The last couple of days have been of public holidays here in Saudi Arabia because of the Hajj. We have been working anyway though; will compensate these days at Christmas, which for obvious reasons isn't celebrated here.
The Hajj is the pilgrimage to Mecca, the largest annual pilgrimage in the world and the fifth pillar of Islam, a moral obligation that every muslim must carry out at least once in their lifetime.
The Hajj takes place from the 7th to the 13th of Dhu al-Hijjah, the 12th month is the Islamic calendar. Because the Islamic calendar is a lunar calendar, eleven days shorter than the western Gregorian calendar, the Gregorian date of the Hajj changes every year, shifting eleven days.

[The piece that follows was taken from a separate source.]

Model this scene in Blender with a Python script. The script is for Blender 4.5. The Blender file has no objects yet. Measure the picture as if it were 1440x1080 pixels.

Pilgrims join processions of hundreds of thousands of people who converge in Mecca walking couter-clockwise around the Ka'bah (cube shaped building which acts as the Muslim direction of prayer), kissing the black stone in the corner of the Ka'bah, running back and forth between the hills of Al-Safa and Al-Marwah, drinking from the Zamzam well, going to the plains of mount Arafat to stand in vigil and throwing stones in the ritual 'Stoning of the Devil'. The pilgrims then shave their heads, perform a ritual of animal sacrifice and celebrate the three day global festival of Eid al-Adha.